[Exercise aim] Copy out, unchanged, every line from the start of the records to the line that contains "from math import", and stop there.

[Data listing]
────
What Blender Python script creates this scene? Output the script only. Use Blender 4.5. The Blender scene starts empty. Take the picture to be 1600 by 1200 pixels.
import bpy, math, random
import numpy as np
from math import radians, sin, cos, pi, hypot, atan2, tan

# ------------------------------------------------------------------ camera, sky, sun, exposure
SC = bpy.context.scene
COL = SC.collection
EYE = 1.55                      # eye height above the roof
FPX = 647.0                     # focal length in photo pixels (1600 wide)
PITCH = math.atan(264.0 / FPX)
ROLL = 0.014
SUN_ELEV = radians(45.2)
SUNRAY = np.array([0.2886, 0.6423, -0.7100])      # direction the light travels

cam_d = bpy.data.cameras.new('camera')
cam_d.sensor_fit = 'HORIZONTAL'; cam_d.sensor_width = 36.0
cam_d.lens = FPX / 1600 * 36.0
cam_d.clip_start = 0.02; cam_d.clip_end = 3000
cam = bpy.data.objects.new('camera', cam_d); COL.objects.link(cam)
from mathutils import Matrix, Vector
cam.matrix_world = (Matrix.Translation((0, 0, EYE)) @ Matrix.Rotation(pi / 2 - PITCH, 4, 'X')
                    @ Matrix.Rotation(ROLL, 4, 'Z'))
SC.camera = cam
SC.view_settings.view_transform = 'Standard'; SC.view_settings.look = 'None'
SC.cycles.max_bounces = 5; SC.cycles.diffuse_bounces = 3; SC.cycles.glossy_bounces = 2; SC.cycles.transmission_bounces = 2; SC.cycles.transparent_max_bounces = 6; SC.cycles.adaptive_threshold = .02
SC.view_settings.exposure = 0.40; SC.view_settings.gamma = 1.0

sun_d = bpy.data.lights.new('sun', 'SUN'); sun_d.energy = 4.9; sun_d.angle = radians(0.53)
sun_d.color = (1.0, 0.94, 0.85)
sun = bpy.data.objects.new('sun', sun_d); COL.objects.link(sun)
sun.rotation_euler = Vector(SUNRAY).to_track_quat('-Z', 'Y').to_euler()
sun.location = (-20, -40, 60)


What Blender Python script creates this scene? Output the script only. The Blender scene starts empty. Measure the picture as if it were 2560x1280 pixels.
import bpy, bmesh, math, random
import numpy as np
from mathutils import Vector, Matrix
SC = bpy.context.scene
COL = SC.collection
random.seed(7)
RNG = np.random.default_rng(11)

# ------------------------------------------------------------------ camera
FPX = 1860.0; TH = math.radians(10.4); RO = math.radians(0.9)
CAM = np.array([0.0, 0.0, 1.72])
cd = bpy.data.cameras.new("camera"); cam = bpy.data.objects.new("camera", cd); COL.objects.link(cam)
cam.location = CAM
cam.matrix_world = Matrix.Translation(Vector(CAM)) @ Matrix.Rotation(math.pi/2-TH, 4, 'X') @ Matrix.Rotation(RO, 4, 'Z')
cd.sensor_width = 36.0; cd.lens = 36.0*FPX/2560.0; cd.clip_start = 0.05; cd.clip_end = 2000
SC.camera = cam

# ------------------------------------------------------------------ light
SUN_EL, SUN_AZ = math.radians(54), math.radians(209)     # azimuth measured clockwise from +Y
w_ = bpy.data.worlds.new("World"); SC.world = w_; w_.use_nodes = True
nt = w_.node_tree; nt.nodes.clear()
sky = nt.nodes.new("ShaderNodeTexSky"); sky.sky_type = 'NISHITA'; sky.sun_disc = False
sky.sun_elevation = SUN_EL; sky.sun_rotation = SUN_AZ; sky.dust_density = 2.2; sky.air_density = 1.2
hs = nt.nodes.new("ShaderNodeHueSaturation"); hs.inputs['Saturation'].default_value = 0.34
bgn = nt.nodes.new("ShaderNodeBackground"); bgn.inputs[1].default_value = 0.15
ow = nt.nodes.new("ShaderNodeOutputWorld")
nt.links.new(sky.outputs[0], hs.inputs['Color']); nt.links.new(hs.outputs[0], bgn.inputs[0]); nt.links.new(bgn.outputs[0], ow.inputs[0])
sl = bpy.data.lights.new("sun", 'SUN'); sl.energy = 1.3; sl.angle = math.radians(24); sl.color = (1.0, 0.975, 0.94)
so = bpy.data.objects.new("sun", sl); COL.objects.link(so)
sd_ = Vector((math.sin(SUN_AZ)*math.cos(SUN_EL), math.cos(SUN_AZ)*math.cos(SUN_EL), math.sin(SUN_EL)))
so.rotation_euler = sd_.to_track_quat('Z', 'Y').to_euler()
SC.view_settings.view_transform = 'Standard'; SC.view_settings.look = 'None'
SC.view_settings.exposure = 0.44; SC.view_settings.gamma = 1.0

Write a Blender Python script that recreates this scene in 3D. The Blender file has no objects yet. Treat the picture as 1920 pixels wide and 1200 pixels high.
────
[The solution]
What Blender Python script creates this scene? Output the script only. Use Blender 4.5. The Blender scene starts empty. Take the picture to be 1600 by 1200 pixels.
import bpy, math, random
import numpy as np
from math import radians, sin, cos, pi, hypot, atan2, tan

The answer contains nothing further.